Answer: Mom; Dad; generic asshole brother straight out of like a Kohl’s catalog, which is a bummer because even horrible Skins siblings are usually awesome; pregnant sister; niece and nephew; and Nana with dymentia playing Solitaire and rambling with great authority about President Kennedy’s dick. Betty, it is safe to say, is three seconds from hyperventilating. Tea’s mom harps to Betty about how lazy Tea is, and Tea’s sister goes, “Aren’t you the tomboy that used to climb trees?” (Possibly my favorite line of the episode.) It’s raucous, is what what I’m saying, until the doorbell rings and Tea’s brother announces, “Hey, it’s the lesbian!”

Daisy wanders in to the tune of Tea’s mom shouting about, “You have got to talk to him about that! We don’t use the L word; you know it upsets grandma!” (You’re not alone, Nana; The L Word upsets everyone.)

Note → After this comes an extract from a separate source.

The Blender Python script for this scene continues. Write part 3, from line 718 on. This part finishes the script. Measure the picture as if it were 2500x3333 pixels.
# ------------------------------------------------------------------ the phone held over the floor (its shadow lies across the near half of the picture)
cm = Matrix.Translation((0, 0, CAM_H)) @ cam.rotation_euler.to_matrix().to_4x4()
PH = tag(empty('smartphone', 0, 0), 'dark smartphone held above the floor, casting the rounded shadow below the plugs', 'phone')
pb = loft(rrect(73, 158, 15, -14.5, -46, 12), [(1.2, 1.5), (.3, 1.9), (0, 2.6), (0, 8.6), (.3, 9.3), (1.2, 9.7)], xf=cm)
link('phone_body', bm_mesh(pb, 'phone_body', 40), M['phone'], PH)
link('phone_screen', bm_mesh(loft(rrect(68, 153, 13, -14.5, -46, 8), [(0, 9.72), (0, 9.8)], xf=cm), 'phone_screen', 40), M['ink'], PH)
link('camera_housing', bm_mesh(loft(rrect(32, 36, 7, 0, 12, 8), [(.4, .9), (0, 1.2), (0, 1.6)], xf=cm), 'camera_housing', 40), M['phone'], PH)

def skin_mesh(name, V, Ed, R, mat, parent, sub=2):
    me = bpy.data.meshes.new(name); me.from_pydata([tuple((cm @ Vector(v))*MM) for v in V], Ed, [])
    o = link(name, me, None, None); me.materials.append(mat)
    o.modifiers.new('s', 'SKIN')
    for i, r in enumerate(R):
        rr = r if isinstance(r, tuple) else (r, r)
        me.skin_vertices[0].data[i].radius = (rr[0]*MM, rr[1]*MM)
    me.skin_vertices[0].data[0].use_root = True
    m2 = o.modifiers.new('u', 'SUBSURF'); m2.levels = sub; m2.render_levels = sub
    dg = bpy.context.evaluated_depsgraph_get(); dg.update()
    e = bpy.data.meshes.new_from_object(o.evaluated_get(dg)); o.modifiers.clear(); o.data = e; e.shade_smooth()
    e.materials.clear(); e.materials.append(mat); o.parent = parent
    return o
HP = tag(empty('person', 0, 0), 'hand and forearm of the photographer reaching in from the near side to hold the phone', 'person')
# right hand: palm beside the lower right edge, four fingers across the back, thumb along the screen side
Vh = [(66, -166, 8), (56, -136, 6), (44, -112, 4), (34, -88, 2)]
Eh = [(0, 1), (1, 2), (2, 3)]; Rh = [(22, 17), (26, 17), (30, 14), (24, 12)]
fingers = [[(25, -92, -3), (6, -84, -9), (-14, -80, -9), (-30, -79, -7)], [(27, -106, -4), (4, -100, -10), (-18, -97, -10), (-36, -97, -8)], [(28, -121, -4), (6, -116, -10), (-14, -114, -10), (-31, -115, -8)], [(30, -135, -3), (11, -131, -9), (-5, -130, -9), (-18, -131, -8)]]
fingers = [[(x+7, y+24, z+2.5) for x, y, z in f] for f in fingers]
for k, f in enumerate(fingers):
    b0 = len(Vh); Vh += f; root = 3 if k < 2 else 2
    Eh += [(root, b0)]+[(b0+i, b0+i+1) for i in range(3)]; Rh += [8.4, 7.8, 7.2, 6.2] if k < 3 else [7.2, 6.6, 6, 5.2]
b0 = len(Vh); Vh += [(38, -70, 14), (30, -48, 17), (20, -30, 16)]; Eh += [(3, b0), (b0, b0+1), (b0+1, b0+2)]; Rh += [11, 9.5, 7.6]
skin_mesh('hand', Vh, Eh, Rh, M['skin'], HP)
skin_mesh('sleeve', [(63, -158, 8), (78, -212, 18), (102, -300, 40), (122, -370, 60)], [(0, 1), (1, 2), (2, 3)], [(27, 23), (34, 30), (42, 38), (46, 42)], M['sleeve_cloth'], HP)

Outside, Daisy says, “Are you going to tell them I’m not a lesbian any time soon?” And it reminds me so very much of Naomi saying to Emily, “Are you going to tell people you’re gay any time soon?” that I actually need a second to recover my composure. (It’s cool; Betty needs some time, too. Daisy just pointed out she’s got some hickey activity happening on her neck.)

Tea leans in for a goodbye kiss, and Betty’s brain just pops! like when you flip the switch and your light bulb is donezo. She stumbles and stutters about how Tea can’t tell anyone they slept together, and she’s calculating exactly how many people she’s going to have to kill now because you’ve got Tea who knows she’s gay, all those lezzers at Northern Soul, possibly the entire family in the kitchen, and now Tea’s best friend. As Betty sort of limps away, dumbfounded and mumbling to herself about hickeys, Tea calls out, “Scaredy cat!” Daisy goes, “Good night?” Tea says, “Eh, it was all right.” Smiles. “There was a lot of lickin’!”

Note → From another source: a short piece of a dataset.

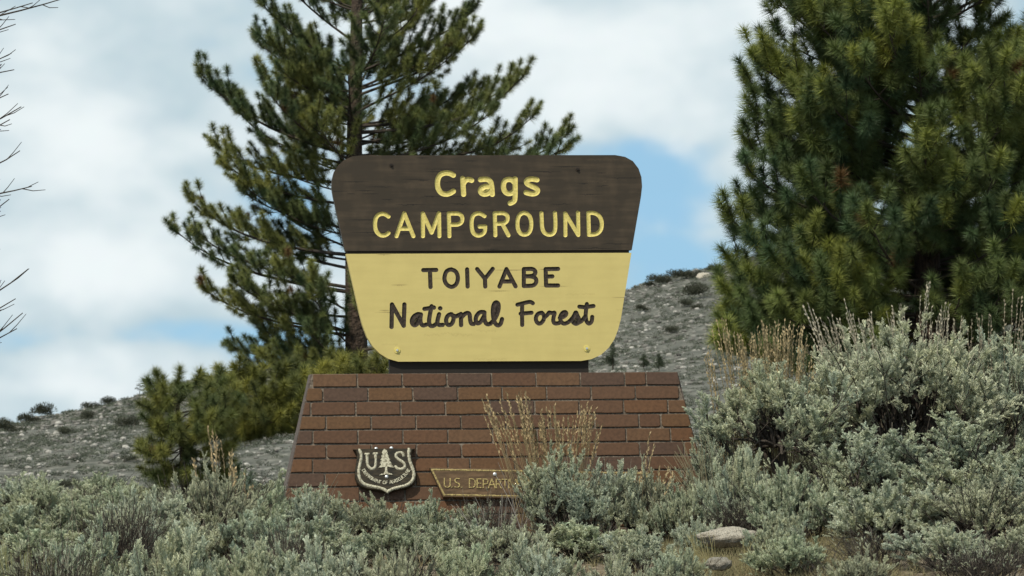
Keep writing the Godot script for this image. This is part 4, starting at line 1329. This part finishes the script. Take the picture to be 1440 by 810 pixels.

Tea Marvelli, aren’t you something?

Tea’s dad hops off the front porch in his skivvies asking if she remembers their little conversation about how it would be good for the family if she went bowling and made nice with a boy, funny business optional. At first, I thought this was Tea’s dad acknowledging that she’s a lesbian, but that maybe the rest of her family isn’t really ready to hear about it. But no. It’s actually a mild prostitution/mob thing; an acquaintance-making endeavor, if you will. And Tea will. She says it’s cool, not to worry, and her dad looks shifty and reminds her not to mention Tony Soprano to her mother.

So Tea is totally out to her friends, not so much to her family. Maybe she thinks they should already know? Maybe they just can’t hear her saying it? The narrative parallels between Tea and her Nana are masterful, and it all started at the breakfast table earlier when Nana was saying a thousand things and no one was listening.